Heat transfer characteristics of supercritical water in a 2 × 2 rod bundle – numerical simulation and experimental validation

Abstract

In this paper, heat transfer of supercritical pressure water in a 2 × 2 rod bundle was analyzed numerically. Three turbulence models were evaluated against experimental data. Comparisons showed that the SSG Reynolds stress model gives the best prediction for normal and enhanced heat transfer modes. Heat transfer of supercritical water in the rod bundle was studied with respect to the variations of mass flux, heat flux and pressure.
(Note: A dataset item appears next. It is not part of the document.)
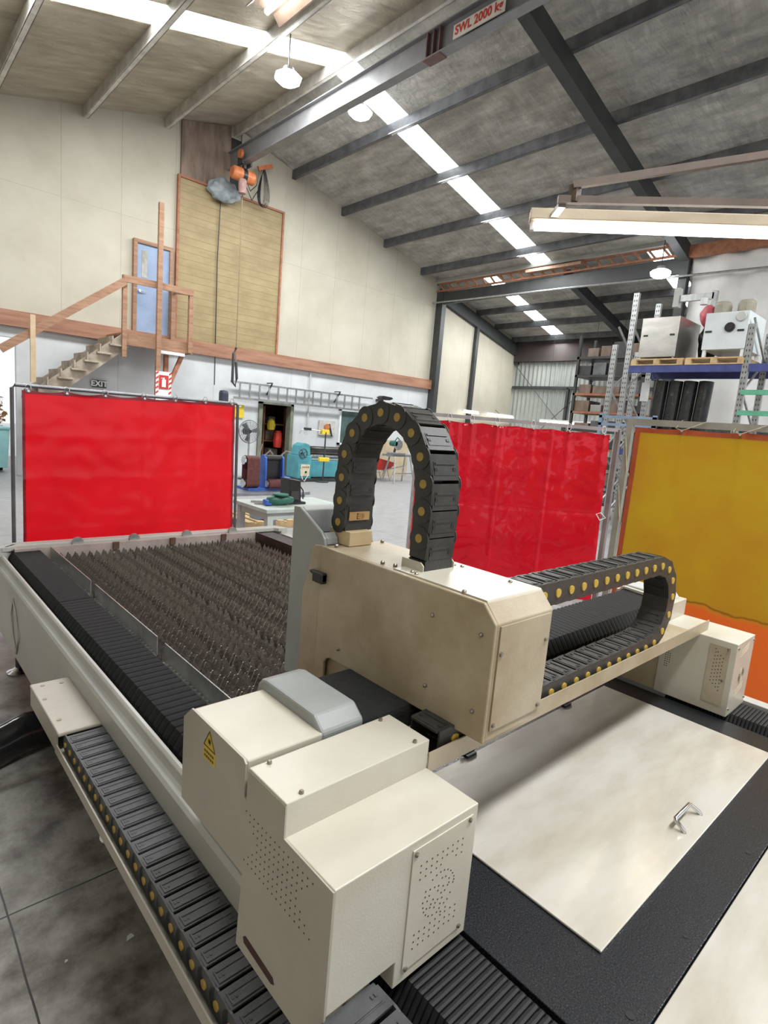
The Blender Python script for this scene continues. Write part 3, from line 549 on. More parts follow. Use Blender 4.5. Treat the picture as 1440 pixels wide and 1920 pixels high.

Non-uniform distributions of bulk temperature exist on the cross-section of the flow channel, and the temperature gradient becomes small as the bulk temperature approaches the pseudo-critical temperature. Two heat generation methods from the rods, i.e. constant wall heat flux and internal heat source, were examined in the present analyses. Numerical results showed that the average heat transfer is nearly the same for the two methods, but the circumferential wall temperature gradient is significantly lowered when conjugate heat transfer is taken into consideration. The effects of pitch-to-diameter ratio (P/D) on heat transfer were also analyzed. Among the assessed four P/D ratios, the average heat transfer at the P/D of 1.2 is the best, and the circumferential wall temperature gradient is reduced with increasing P/D.